Index ETFs May Not Track Benchmarks as Expected; The Basic Idea: Their Returns Trail by the Amount of Fund Expenses. But That Isn’t the Whole Story
June 6, 2014 Leave a comment
Index ETFs May Not Track Benchmarks as Expected
The Basic Idea: Their Returns Trail by the Amount of Fund Expenses. But That Isn’t the Whole Story.
ARI I. WEINBERG
Updated June 2, 2014 5:21 p.m. ET
The party line on index exchange-traded funds is that they offer easy exposure to a benchmark, less the fund’s expense ratio. If a stock index were to gain 10% this year, for instance, and an index ETF charges 0.1% of fund assets a year in expenses, an investor in that ETF might expect to earn 9.9%.
The reality is messier. The fund’s costs to buy and sell securities, and other aspects of portfolio management, influence your return as well.

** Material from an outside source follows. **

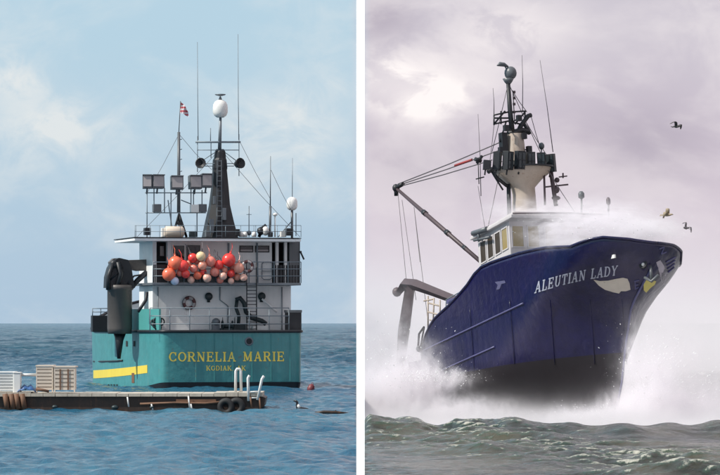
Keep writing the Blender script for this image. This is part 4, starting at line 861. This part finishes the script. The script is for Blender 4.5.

For most stock ETFs, this slippage beyond the expense ratio is usually marginal: The median added cost is four-hundredths of a percentage point for ETFs with more than $100 million in assets that invest in U.S. stocks, according to data from research firm ETF.com. Some ETFs even overcome some costs to deliver tighter index-hugging than their expense ratios would indicate.